On Nov 26, 2010, at 3:07 PM, Martin v. Löwis wrote:

>>> I assume this is an end-user problem and that python.org
>>> <http://python.org> *can* be reached by ipv6?
>> 
>> I've run into this a couple of times and the solution I was always given
>> was to disable IPv6 on my client system.
> 
> I think you ran into a different problem. The OP complained that he
> can't reach www.python.org over IPv6, even though his operating system
> supports IPv6.
> 
> While this is likely true, it is not at all a reason to disable IPv6.
> Applications should fall back to IPv4 transparently - no need to disable
> IPv6.

> However, many systems have IPv6 enabled today, yet can't reach
> www.python.org, simply because they don't have IPv6 connectivity
> from their ISP. Again, that alone is no reason to disable IPv6.

> It's mostly unclear in what specific cases disabling IPv6 actually
> helps. The known cases are

The problem I had was a very long timeout while the IPv6 connection failed, 
leading to the perception that python.org was responding very slowly.  
Disabling IPv6 meant the client went directly to IPv4, bypassing the timeout.

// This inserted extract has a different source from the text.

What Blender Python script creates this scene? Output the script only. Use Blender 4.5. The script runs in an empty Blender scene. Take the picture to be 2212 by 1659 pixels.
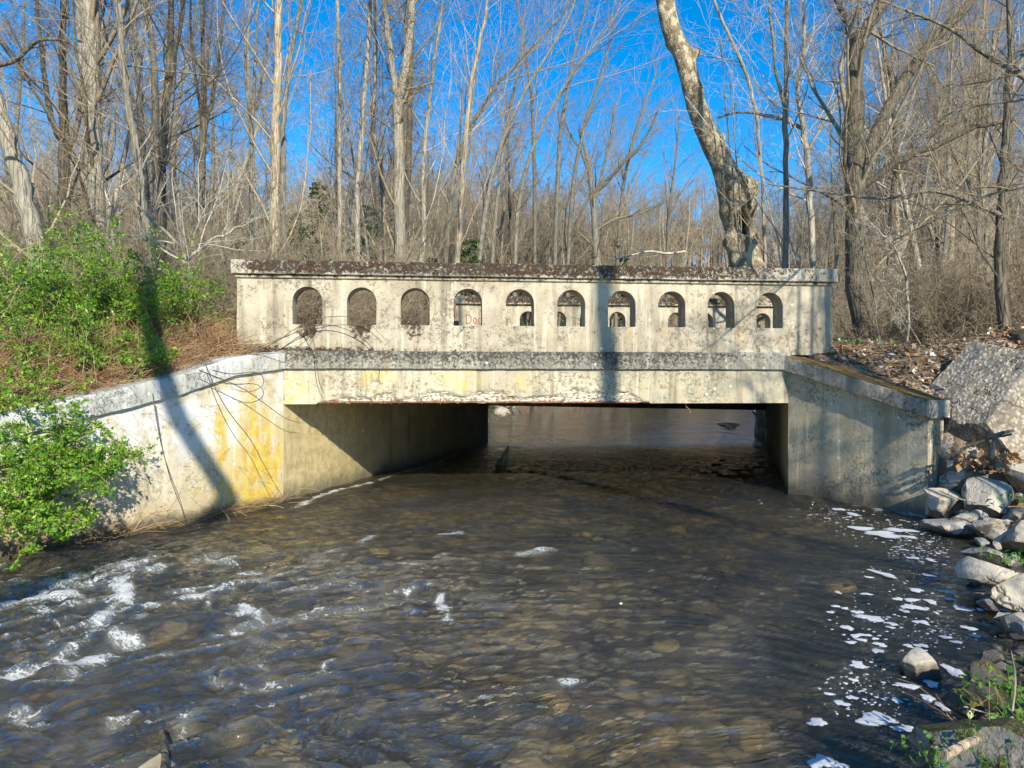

> - old Opera versions (before Opera implemented the IPv4 fallback)
> - bogus university network setups (students propagating
>  misconfiguration in the network), and
> - certain bogus Apple setups (in particular, broken airport
>  base stations).

I'm on a Mac, but don't have an airport base station.  I would not be surprised 
if my ISP doesn't support IPv6, though, so maybe it's upstream from me.